Mais comme l’écrit Cave, cette quête d’un legs durable est perçue par plusieurs, y compris par ceux qui ont atteint une certaine célébrité, comme tout au plus métaphorique. Car il ne s’agit pas ici à proprement parler d’immortalité si la personne elle-même ne survit pas. Pour illustrer son propos, Cave cite Woody Allen « je ne tiens pas à vivre dans la mémoire de mes contemporains, je tiens à vivre dans mon appartement ! »
Ce qui précède peut sans doute en amener plusieurs vers une décourageante fatalité, mais la conclusion du livre suggère fortement que cela n’a pas à être nécessairement le cas au contraire. L’auteur nous rappelle qu’idéalement, la finalité de notre existence ne doit pas nous empêcher de profiter du moment présent, de nous identifier aux autres et de ressentir de la gratitude d’être en vie, d’aimer, d’avoir le privilège d’apprécier le sublime, l’art, la nature, de pouvoir construire, créer et comprendre.

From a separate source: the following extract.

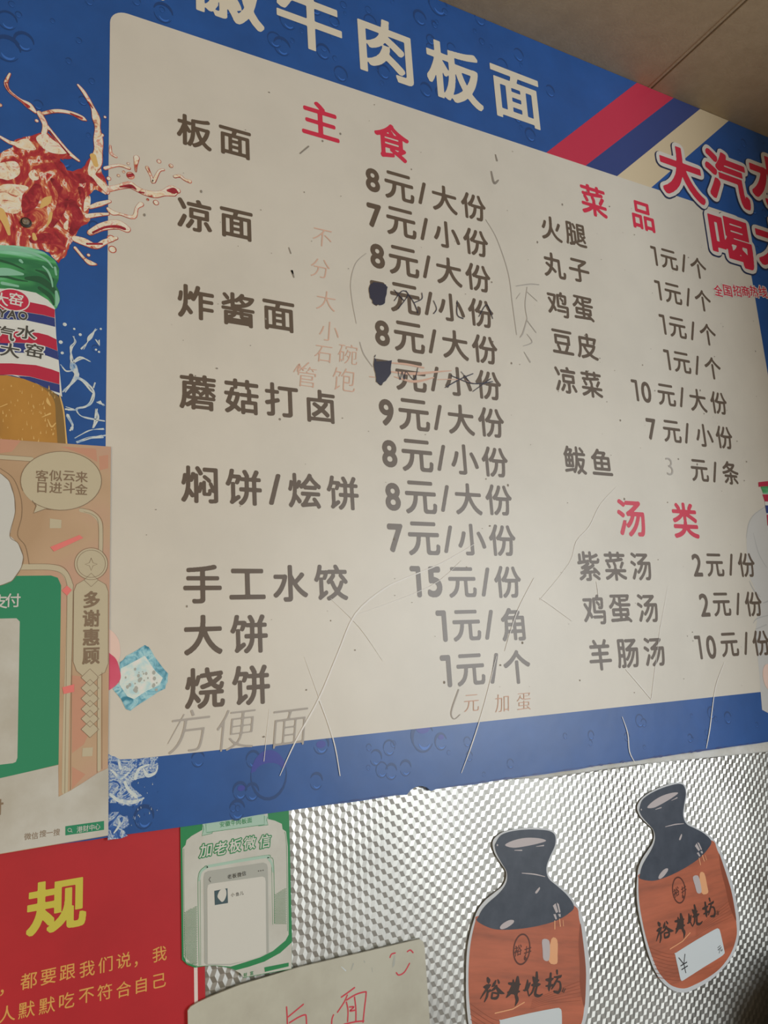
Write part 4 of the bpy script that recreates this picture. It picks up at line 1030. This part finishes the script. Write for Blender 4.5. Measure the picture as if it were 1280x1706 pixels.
def make_jug(label):
    t = bpy.data.objects.new('jug_sticker', None); COL.objects.link(t); t.empty_display_size = .05
    t['label'] = label; t['category'] = 'sticker'; t['group'] = 'wine jug stickers on the metal sheet'
    t.location = (OC[0], YJ, OC[1])
    def part(nm, m, y, fn, th=0.0, parent=t):
        L = Layer(y); fn(L); return L.build(nm, M[m], parent, thick=th)
    part('cut_backing', 'sticker_edge', 0, lambda L: L.world(smooth(RIM, 4)), .0007)
    body = part('jug_body', 'terracotta', -.0002, lambda L: L.world(smooth(BODY, 4)))
    def shade(L):
        L.world(smooth(loc(j4([(950, 780), (1000, 920), (1072, 1150)]) + j5([(1108, 300), (1132, 480), (1060, 310), (1020, 130)]) + j4([(975, 980), (955, 860)])), 3))
    part('side_panel', 'terra_dark', -.0003, shade, parent=body)
    def rings(L):
        for yy in range(0, 8):
            a = j5([(205 + yy * 12, 760 + yy * 45), (420 + yy * 10, 830 + yy * 40), (560, 800 + yy * 42)])
            q = [(*p, .0009) for p in loc(a)]; L.ribbon(smooth(q, 5, False))
        for yy in range(0, 6):
            a = j5([(700, 640 - yy * 16), (850, 540 - yy * 22), (1090, 430 - yy * 40)])
            q = [(*p, .0006) for p in loc(a)]; L.ribbon(smooth(q, 5, False))
    part('throwing_rings', 'terra_dark', -.0004, rings, parent=body)
    def shine2(L):
        jp(L, j4([(740, 1000), (790, 990), (820, 1120), (830, 1200), (760, 1200)])); L.ribbon([(*p, .0016) for p in loc(j5([(425, 775), (560, 690), (640, 600)]))])
        L.ribbon([(*p, .002) for p in loc(j4([(735, 830), (750, 900)]))]); L.ribbon([(*p, .002) for p in loc(j4([(770, 800), (790, 860)]))]); L.ribbon([(*p, .0012) for p in loc(j4([(800, 800), (815, 850)]))])
    part('peach_highlight', 'peach', -.0005, shine2, parent=body)
    part('white_highlight', 'shine', -.0006, lambda L: jp(L, j4([(668, 1030), (720, 1015), (745, 1080), (760, 1190), (715, 1200), (690, 1120)])), parent=body)
    gl = part('jug_glaze', 'glaze', -.0004, lambda L: L.world(smooth(GLAZE, 4)))
    def shine(L):
        jp(L, j4([(180, 290), (240, 225), (340, 165), (450, 132), (512, 135), (440, 190), (330, 255), (250, 292)]))
        jp(L, j4([(300, 1040), (315, 1000), (360, 950), (398, 938), (400, 965), (360, 1020), (320, 1050)]))
        jp(L, j4([(520, 628), (545, 572), (552, 590), (535, 635)]))
        for q in ([(690, 700), (708, 670), (745, 740), (730, 755)], [(715, 660), (735, 668), (765, 735), (755, 745)], [(710, 775), (728, 765), (748, 805), (738, 815)], [(748, 760), (768, 750), (775, 775), (765, 782)]): L.world(loc(j4(q)))
        for q in ([(375, 495, .001), (480, 470, .002), (570, 462, .001)], [(270, 310, .001), (330, 290, .002)], [(440, 215, .0006), (500, 185, .0022)]):
            L.ribbon(smooth([(*loc(j4([p[:2]]))[0], p[2]) for p in q], 4, False))
        L.disc(loc(j4([(118, 312)]))[0], .0016, 10)
    part('glaze_highlights', 'shine', -.0006, shine, parent=gl)
    def emblem(L):
        c = loc(j4([(520, 1170)]))[0]; rx, rz = .0145 * D, .0195 * D
        pts = [(c[0] + rx * math.cos(a), c[1] + rz * math.sin(a), .0026) for a in np.linspace(0, 2 * math.pi, 41)]
        L.ribbon(pts, False)
        for ch, p in zip('裕井', ((492, 1190), (572, 1170))): letter(L, ch, loc(j4([p]))[0], .0145 * D, 'semi', ang=.28, skew=.25)
        L.disc(loc(j4([(565, 1243)]))[0], .0028, 14)
    part('round_emblem', 'emblem', -.0005, emblem)
    def brush(L):
        # brush strokes of the four characters, traced in the enlarged crop
        S4 = ([(300, 495, 18), (312, 515, 30), (318, 535, 8)], [(285, 580, 10), (310, 570, 30), (335, 545, 10)], [(325, 560, 20), (305, 610, 16), (280, 690, 6)], [(322, 600, 14), (328, 650, 18), (318, 705, 8)], [(340, 590, 14), (330, 615, 10)],
              [(370, 490, 8), (362, 530, 22), (350, 555, 6)], [(385, 480, 10), (398, 500, 16)], [(385, 540, 20), (370, 570, 16), (345, 600, 6)], [(385, 545, 14), (420, 575, 26), (460, 580, 8)], [(365, 610, 14), (368, 650, 16)], [(365, 605, 10), (415, 600, 14), (408, 640, 18), (370, 655, 12)],
              [(480, 480, 14), (540, 470, 26), (575, 455, 8)], [(490, 560, 12), (535, 540, 28), (580, 520, 10)], [(510, 440, 12), (520, 500, 34), (505, 560, 26), (485, 610, 6)], [(540, 405, 20), (550, 470, 40), (560, 560, 24), (578, 600, 26), (572, 655, 6)], [(520, 510, 20), (545, 545, 26)],
              [(625, 400, 10), (630, 440, 22), (622, 500, 10)], [(650, 420, 14), (640, 480, 14), (610, 500, 8)], [(645, 490, 12), (660, 525, 10)], [(665, 360, 14), (690, 385, 40), (715, 370, 10)], [(685, 310, 18), (695, 360, 24), (690, 420, 30)], [(670, 430, 14), (710, 415, 24), (735, 400, 8)], [(690, 440, 18), (685, 490, 14), (665, 535, 6)], [(712, 430, 14), (712, 500, 22), (745, 505, 16), (770, 480, 8)],
              [(775, 345, 14), (805, 335, 26), (830, 315, 8)], [(800, 280, 18), (808, 340, 22), (812, 400, 26), (818, 435, 6)], [(785, 400, 10), (835, 375, 16)], [(845, 238, 18), (852, 262, 14)], [(835, 300, 10), (880, 280, 18), (890, 262, 6)], [(865, 300, 14), (850, 360, 16), (835, 410, 8)], [(860, 330, 10), (890, 330, 14), (905, 380, 18), (895, 420, 20), (860, 425, 14)], [(930, 370, 6), (925, 405, 8)], [(945, 370, 6), (938, 405, 8)])
        for s in S4:
            L.ribbon(smooth([(*loc(j5([p[:2]]))[0], max(p[2], 3) / 6.4 * .00140 * D) for p in s], 4, False))
    part('brush_lettering', 'brush_ink', -.0005, brush)
    tag_ = part('price_tag', 'tag_white', -.0007, lambda L: L.world(smooth(loc(j5([(478, 830), (490, 812), (700, 680), (900, 565), (935, 556), (955, 575), (980, 680), (1005, 800), (1000, 825), (960, 860), (780, 970), (570, 1105), (548, 1110), (535, 1095), (510, 980)])), 2)))
    def yen(L):
        for s in ([(515, 865), (570, 935)], [(583, 825), (570, 935)], [(570, 930), (592, 1030)], [(535, 955), (605, 912)], [(545, 995), (612, 952)]):
            L.ribbon([(*p, .0019) for p in loc(j5(s))], False)
        letter(L, '元', loc(j5([(955, 775)]))[0], .0112 * D, 'plain', ang=.30, skew=0)
    part('price_lettering', 'tag_ink', -.0009, yen, parent=tag_)
    return t
jug = make_jug('brown jug sticker on the right, leaning left with its blank price tag fully in view')

def copy_tree(o, parent=None):
    c = o.copy(); COL.objects.link(c); c.parent = parent
    for ch in list(o.children): copy_tree(ch, c)
    return c
jug2 = copy_tree(jug)
jug2['label'] = 'upright brown jug sticker nearest the handwritten sign, its price tag cut by the photo edge'
# where the same marks sit on the two stickers
A_ = [(1065.6, 1346.9), (1142, 1317), (1091, 1392), (1138.8, 1359.4), (1066.4, 1462.5), (1185.6, 1401.6), (1131, 1482), (1196, 1546.7)]
B_ = [(822.5, 1407.5), (927, 1400), (843.8, 1457.5), (911, 1450), (795, 1532.5), (958.8, 1510), (869.5, 1582), (932.5, 1680)]
za = np.array([complex(*(np.array(W(*p, YJ)) - OC)) for p in A_]); zb = np.array([complex(*W(*p, YJ)) for p in B_])
ma, mb_ = za.mean(), zb.mean()
rot = ((zb - mb_) * np.conj(za - ma)).sum() / (abs(za - ma) ** 2).sum()
cpos = mb_ - rot / abs(rot) * ma
print('JUG fit scale', abs(rot), 'angle', math.degrees(np.angle(rot)), 'resid', abs(zb - (mb_ + rot / abs(rot) * (za - ma))).max())
jug2.location = (cpos.real, YJ, cpos.imag)
jug2.rotation_euler = (0, -np.angle(rot), 0)

# ------------------------------------------------------------------ unidentified dark form, added for its reflection in the metal
R_ = .13
xw, zw = W(1462, 1740, -.16); xw -= R_
m = mat('dark stand-in', (.05, .045, .038, 1), .35)
prof = [(R_ * .95, 0.0), (R_, .02), (R_, zw - .02)]
prof += [(R_ * math.cos(t) if t < 1.5 else .001, zw + .13 * math.sin(t)) for t in np.linspace(0.05, math.pi / 2, 14)]
n = 48; v, f = [], []
for r, z in prof:
    for i in range(n):
        a = 2 * math.pi * i / n; v.append((xw + R_ + r * math.cos(a), -.16 + r * math.sin(a), z))
for k in range(len(prof) - 1):
    for i in range(n):
        j = (i + 1) % n; f.append([k * n + i, k * n + j, (k + 1) * n + j, (k + 1) * n + i])
f.append(list(reversed(range(n))))
o = link('dark_rounded_form', v, f, m)
for p in o.data.polygons: p.use_smooth = True
o['label'] = 'unidentified dark rounded form, added for its reflection, in the bottom right corner, against the embossed metal'; o['category'] = 'stand-in'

En bref, « Immortality » de Stephen Cave est d’une lecture fascinante, surtout pour quiconque adhère aux principes humanistes et qui souhaite porter un regard lucide et éclairé sur notre existence et sur le mythe de l’immortalité qui demeure une composante extrêmement importante pour comprendre l’évolution de l’humanité, des religions et ultimement de notre civilisation humaine.